[ale] About wireless vs. wired - you all were right!
Ronald Chmara
ron at Opus1.COM
Sat Aug 9 02:22:57 EDT 2003
On Friday, August 8, 2003, at 09:54 PM, griffisb at bellsouth.net wrote:
>>> I priced out wireless versus wired. My wife wanted wireless for her
>> laptop, so
>>> I decided to take the plunge. Already have a router (Linksys
>> BEFSX41). So
>>> decided to get a Linksys WAP. The WAP54G. Cost 109.99 or so (might
>> have been
>>> 129.99). Bought a 802.11G wireless cardbus card for her laptop. Went
>> for
>>> 69.99.
>>>
>> <snip>
>>
>> Alright, yaw'l got me wondering. I just bought the Linksys wireless-B
>> W11S4PC11 router + notebook adapter WiFi 2.4GHZ 802.11b kit for
>> $129.99
>> at BB, I wasn't going to save anything buying separate and if I did
>> I'd
>> have to mess with rebates which I hate! Didn't think I'd need the more
>> $$ 802.11G since I have horrid slow cable (128up/256down) and likely
>> will never have more than two puters on the 'net at any given time.
Will the 'puters ever need to talk wireless to *eachother*? I keep an
extra-long ethernet cable around for such things, but if 802.11a was a
lot cheaper, that's the route I'd take today (for seamlessly stringing
AP's at higher speeds).
>> But
>> the router will be in the basement and I may have to tx 80-100'
>> upstairs and out to the outside deck. Did I screw up? Should I swap
>> out
>> for the G? I haven't opened the B kit yet. Thanks.
>> -fgz
>> _______________________________________________
>> Ale mailing list
>> Ale at ale.org
>> http://www.ale.org/mailman/listinfo/ale
>
> No - you didn't screw up at all. I didn't notice any difference in
> signal strength between the 802.11G on my wife's laptop, and the
> 802.11B game adapter for my PC (call me lazy, I didn't want to even
> think about drivers - although MadWiFi group is working on drivers for
> 802.11G with the Athenos chipset).
<salesdroid>Note that "peak" throughput is theoretical, of
course...</salesdroid>
> I did notice that you can get a signal booster for the Linksys 802.11B
> router, so was thinking of dropping to 802.11B myself. If just to give
> increased distance. At longer distances signal strength drops and your
> speed is reduced.
I bought that product. Played with it for a few days now.
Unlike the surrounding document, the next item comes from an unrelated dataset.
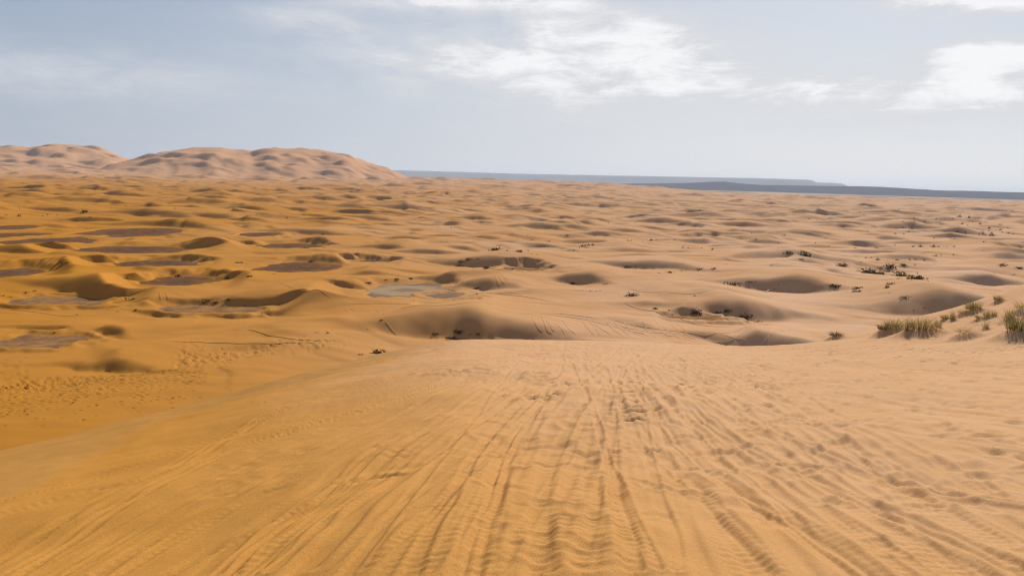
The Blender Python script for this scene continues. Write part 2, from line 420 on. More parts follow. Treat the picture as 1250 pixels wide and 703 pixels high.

Here's my mini-review: Don't bother, unless you want it for clear
line-of-sight boosting, or boosting in some areas with somewhat lower
(but steady and existing) signal levels.
> You might want to hold on to the receipts while you test it. I found a
> dead area in the house. You might have some reception problems with
> your wireless router in the basement.
My dead area (sun room and entire backyard) isn't helped by the signal
booster.
At all.
We're talking about adding *2 feet of distance*, where the signal drops
from 60% to 0%. I noticed my signal strength is a tad (not a lot)
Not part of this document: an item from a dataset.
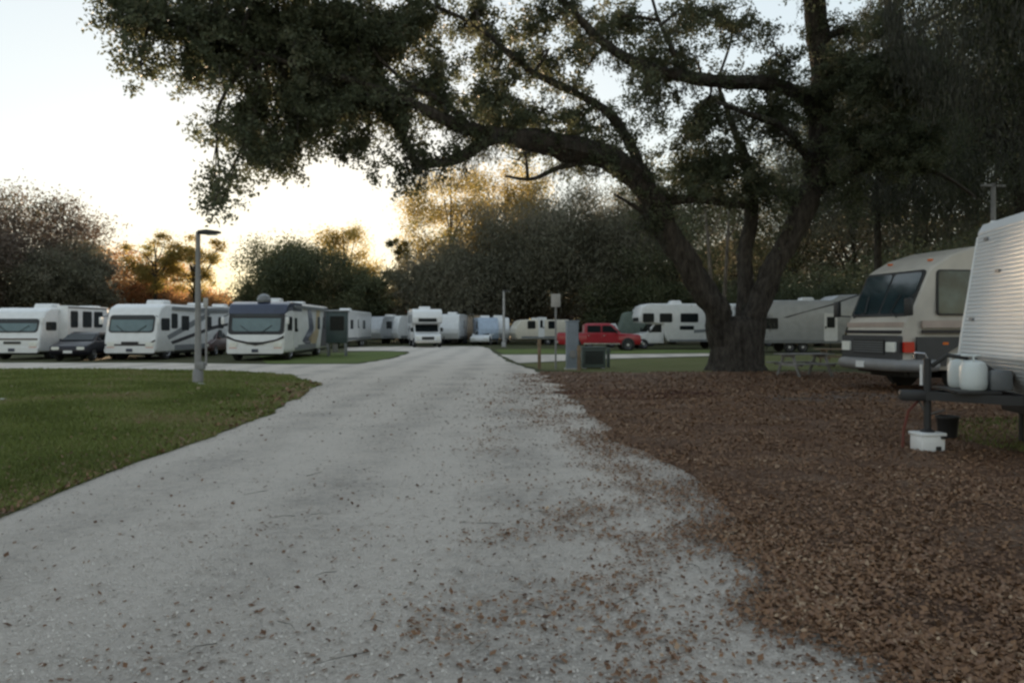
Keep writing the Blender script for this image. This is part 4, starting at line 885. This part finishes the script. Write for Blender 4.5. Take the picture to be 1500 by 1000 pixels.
    # foliage masses: (px, py, rx, ry, density)
    E = [(190, 38, 62, 52, .75), (165, 25, 40, 40, .5), (205, 100, 38, 38, .28), (255, 40, 70, 55, .8), (320, 95, 62, 62, 1.3), (330, 40, 90, 60, 1.1), (400, 60, 110, 85, 1.5), (355, 180, 62, 55, 1.2), (385, 230, 45, 45, 1.0), (322, 262, 32, 38, .75), (312, 298, 16, 16, .5),
         (450, 150, 95, 80, 1.5), (510, 60, 110, 85, 1.6), (550, 150, 85, 55, 1.4), (440, 225, 60, 35, .5), (520, 225, 80, 32, .45), (600, 255, 70, 28, .25), (600, 50, 90, 60, 1.0), (630, 130, 55, 55, 1.0),
         (680, 40, 80, 55, .5), (700, 150, 80, 38, .9), (760, 175, 90, 32, 1.1), (720, 100, 60, 40, .4), (800, 30, 110, 35, .6), (780, 90, 80, 40, .35), (860, 100, 70, 60, .33), (850, 190, 80, 28, .9), (930, 50, 80, 50, .65), (950, 150, 70, 50, .6), (1000, 90, 70, 30, .6),
         (1020, 190, 80, 55, .8), (1060, 30, 90, 45, .6), (1060, 250, 90, 45, 1.2), (1130, 180, 60, 70, .9), (1150, 80, 50, 60, .5), (1010, 260, 50, 30, 1.0), (880, 240, 70, 26, .5), (1130, 280, 60, 30, 1.0), (760, 235, 50, 22, .25), (1000, 30, 60, 40, .4),
         (1250, 110, 45, 65, 1.0), (1260, 200, 60, 50, 1.0), (1290, 30, 60, 35, .45), (1330, 120, 90, 70, 1.5), (1340, 210, 80, 55, 1.1), (1240, 290, 45, 40, .3),
         (200, -40, 90, 50, 1.2), (380, -60, 150, 70, 1.4), (620, -70, 160, 70, 1.1), (860, -80, 160, 70, 1.0), (1080, -80, 140, 70, 1.0), (1280, -80, 140, 80, 1.0)]
    rs = np.random.default_rng(77); leaves, tw = [], bmesh.new(); nd = [a for a, b_ in nodes]; N3 = np.array([tuple(a) for a in nd])
    sprays = []
    def depth_for(px): return Yb-(1080-px)/930*8.8 if px < 1080 else Yb-(px-1080)/420*3.5
    for (cx, cy, rx, ry, dn) in E:
        Y0 = depth_for(cx); area = PI*rx*ry*(Y0/F)**2; k = int(area*dn*(30 if cx < 580 or cx > 1180 else 21))+6
        c0 = Lp(cx, cy, Y0); i0 = int(np.argmin(np.linalg.norm(N3-np.array(c0), axis=1))); a0 = nd[i0]
        m_ = a0.lerp(c0, .55)+V((rs.normal(0, .3), rs.normal(0, .3), .4))
        p, r = smooth([a0, m_, c0], [.065, .045, .025], 4); add_tube(tw, p, r, 5)
        subs = []
        for j in range(max(3, int(k/9))):
            a = rs.uniform(0, 2*PI); q = math.sqrt(rs.uniform(0, 1))
            e = Lp(cx+rx*.85*q*math.cos(a), cy+ry*.85*q*math.sin(a), Y0+rs.normal(0, 1.1)); st = V(p[rs.integers(len(p)//2, len(p))])
            mm = st.lerp(e, .5)+V((rs.normal(0, .12), rs.normal(0, .12), rs.uniform(0, .25)))
            pp, r2 = smooth([st, mm, e], [.028, .02, .008], 3); add_tube(tw, pp, r2, 4, cap=False); subs += pp[2:]
        for j in range(k):
            s0 = subs[rs.integers(0, len(subs))]; dv = V((rs.normal(0, .36), rs.normal(0, .4), rs.normal(-.08, .3)))
            sprays.append((s0+dv*.5, s0+dv*1.15))
            if j % 3 == 0: add_tube(tw, [s0, s0+dv*1.1], [.009, .004], 3, cap=False)
    big = [(a, b_) for a, b_ in nodes if .08 < b_ < .6 and a.z > 5]
    for j in range(950):                                       # tufts growing from the limbs themselves
        a, b_ = big[rs.integers(0, len(big))]; dv = V((rs.normal(0, .35), rs.normal(0, .35), rs.uniform(-.3, .6))); sprays.append((a+dv.normalized()*b_, a+dv.normalized()*b_+dv))
    # upper crown above the view, coarser
    for j in range(150):
        px = rs.uniform(250, 1750); u = rs.uniform(0, 1); Y0 = depth_for(min(px, 1500))+rs.normal(-2, 4); z = rs.uniform(11, 17)*(1-.25*abs(px-1000)/750)
        c = V(((px-CX)/F*Y0, Y0, max(z, 10.5)))-OFF; dv = V(rs.normal(0, .5, 3)); sprays.append((c, c+dv))
    per = 44; A0 = np.array([tuple(a) for a, b_ in sprays]); B0 = np.array([tuple(b_) for a, b_ in sprays])
    A0 = np.repeat(A0, per, 0); B0 = np.repeat(B0, per, 0); f = rs.uniform(0, 1.05, (len(A0), 1))
    C = A0+(B0-A0)*f+rs.normal(0, .095, A0.shape)
    tn = np.clip(np.repeat(rs.normal(.4, .2, len(sprays)), per)+rs.normal(0, .12, len(C)), 0, 1)
    np_mesh('crown', leaf_quads(C, .122, .1, .5), M['leaf'], t, tn)
    bobj('twigs', tw, M['bark'], t, True)
    # moss tufts hanging from limbs
    hi = [a for a, b_ in nodes if b_ > .06]; K = 900
    ii = rs.integers(0, len(hi), K); S = np.array([tuple(hi[i]) for i in ii])+rs.normal(0, .25, (K, 3))*np.array([1, 1, .3])
    L_ = rs.uniform(.3, 1.0, K); q = 22; S = np.repeat(S, q, 0); Lr = np.repeat(L_, q)
    S += rs.normal(0, .06, S.shape); S[:, 2] -= rs.uniform(0, 1, len(S))*Lr
    np_mesh('spanish_moss', leaf_quads(S, .16, 4.0, .13), M['moss'], t, rs.uniform(0, 1, len(S)))
    return t, len(C)
ok_, nl = oak(); print('oak leaves', nl)
# moss-hung trees on the right, nearer than the background
def mossy_right(loc, label, half, top, bot, seed, n=60000, ns=2600, trunk=.3):
    t = tree('moss_hung_tree', loc, label, 'moss hung trees on the right', half, top, bot, M['leaf'], n, .15, 150, seed=seed, cr=1.3, trunk=trunk, droop=.5)
    rs = np.random.default_rng(seed); cz, hz = (top+bot)/2, (top-bot)/2
    p = rs.uniform(-1, 1, (ns, 3)); p /= np.maximum(1, np.linalg.norm(p, axis=1))[:, None]; p = p*np.array([half, half, hz])+np.array([0, 0, cz])
    q = 24; S = np.repeat(p, q, 0); L_ = np.repeat(rs.uniform(.6, 2.2, ns), q); S += rs.normal(0, .09, S.shape); S[:, 2] -= rs.uniform(0, 1, len(S))*L_
    np_mesh('spanish_moss', leaf_quads(S, .22, 5, .12), M['moss'], t, rs.uniform(0, 1, len(S)))
    return t
mossy_right((24.5, 36, 0), 'dark moss hung tree whose crown fills the upper right corner', 9.5, 19.5, 7.2, 91, 95000, 4200)
mossy_right((20.0, 41, 0), 'slender moss hung tree just right of the big oak, behind the beige motorhome', 5.2, 17, 7.5, 92, 30000, 1500, .2)
mossy_right((14.5, 17.5, 0), 'near moss hung tree behind the white trailer, its crown over the trailer', 5.2, 14, 7.4, 93, 45000, 2000, .28)
# thin bare leaning stems seen between the oak's stems
for px, x2, lab in ((1050, 1037, 'thin pale bare stem leaning left, seen between the big oak stems'), (1056, 1066, 'thin pale bare stem leaning right, seen between the big oak stems')):
    b0 = T(px, 46); t = empty('bare_tree', b0, 0, lab, 'tree', 'thin bare trees behind the big oak')
    bm = bmesh.new(); p, r = smooth([V((0, 0, -.05)), V(((x2-px)/F*20, 0, 3)), V(((x2-px)/F*46, 0, zt(350, 46))), V(((x2-px)/F*60, .2, zt(300, 46)))], [.16, .13, .09, .03]); add_tube(bm, p, r, 7, rough=.1)
    e = p[-6]; add_tube(bm, [e, e+V((.6, .2, 1.0)), e+V((.9, .3, 1.9))], [.05, .03, .01], 5)
    bobj('trunk', bm, M['bark2'], t, True)
# twigs and branches on the lawn: small pale scraps as in the photo
for px, py, s, lab in ((288, 561.5, .3, 'small pale stone on the grass beside the lamp post base'), (2, 585, .32, 'small pale scrap on the lawn at the left edge')):
    bm = bmesh.new(); bmesh.ops.create_icosphere(bm, subdivisions=2, radius=.5)
    for v_ in bm.verts: v_.co *= 1+.25*noise.noise(v_.co*2+V((px, 0, 0))); v_.co.x *= s; v_.co.y *= s*.6; v_.co.z *= s*.25
    o = bobj('stone', bm, M['concrete'], None, True); g = G(px+ (6 if px > 100 else 0), py+2); o.location = (g.x, g.y, .02); tag(o, lab, 'stone')
# ------------------------------------------------------------------ sky, sun, camera
SUN_EL, SUN_AZ = math.radians(5.0), math.radians(-14.0)     # azimuth from +Y, negative to the left
w = bpy.data.worlds.new('World'); sc.world = w; w.use_nodes = True
nt = w.node_tree; bg = nt.nodes['Background']; sky = nt.nodes.new('ShaderNodeTexSky')
sky.sky_type = 'NISHITA'; sky.sun_disc = False; sky.sun_elevation = SUN_EL; sky.sun_rotation = SUN_AZ
sky.air_density = 1.0; sky.dust_density = .25; sky.ozone_density = 1.0
hs = nt.nodes.new('ShaderNodeHueSaturation'); hs.inputs['Saturation'].default_value = 1.4     # stronger saturation: a bluer sky
gm = nt.nodes.new('ShaderNodeGamma'); gm.inputs['Gamma'].default_value = .27     # sky contrast flattened, dim parts lifted against the bright ones
nt.links.new(sky.outputs[0], gm.inputs[0]); nt.links.new(gm.outputs[0], hs.inputs['Color']); nt.links.new(hs.outputs[0], bg.inputs['Color']); bg.inputs['Strength'].default_value = .15
sl = bpy.data.lights.new('sun', 'SUN'); sl.energy = 3.0; sl.angle = math.radians(1.0); sl.color = (1, .72, .45)
so = bpy.data.objects.new('sun', sl); col.objects.link(so)
sd = V((math.sin(SUN_AZ)*math.cos(SUN_EL), math.cos(SUN_AZ)*math.cos(SUN_EL), math.sin(SUN_EL)))
so.rotation_euler = sd.to_track_quat('Z', 'Y').to_euler(); so.location = sd*50
cam = bpy.data.cameras.new('camera'); co = bpy.data.objects.new('camera', cam); col.objects.link(co)
co.location = (0, 0, H); co.rotation_euler = (PI/2, 0, 0)
cam.sensor_width = 36; cam.lens = F/1500*36; cam.shift_y = (HZ-500)/1500; cam.clip_end = 2000; cam.clip_start = .05
sc.camera = co
sc.render.engine = 'CYCLES'; sc.cycles.use_denoising = True
sc.cycles.max_bounces = 8; sc.cycles.diffuse_bounces = 5; sc.cycles.transmission_bounces = 5
sc.render.filter_size = 2.6; sc.cycles.filter_width = 2.6
sc.view_settings.view_transform = 'Standard'; sc.view_settings.look = 'None'; sc.view_settings.gamma = 1
sc.view_settings.exposure = 2.25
higher in all the areas outside of the dead area, but that's not why I
bought it. :-( It looks like I'll either have to go with 802.11a, or
use multiple 802.11b AP's.
Yet another reason for a community hardware chest: At the very least,
those of you who want to try the booster could "check it out", after
leaving a reasonable deposit (firstborn, wife/girlfriend, root perms to
your hardware... heh.) I'm probably not deploying until I take a few
steps back and re-evaluate my options, so those with children,
wife/girlfriends, root on valuable systems, etc. are welcome to borrow
this "booster" for testing in your own topographies.
:-)
-Bop
Ronald Chmara
Ronin Professional Consulting LLC
"It can only be attributable to human error." --Hal.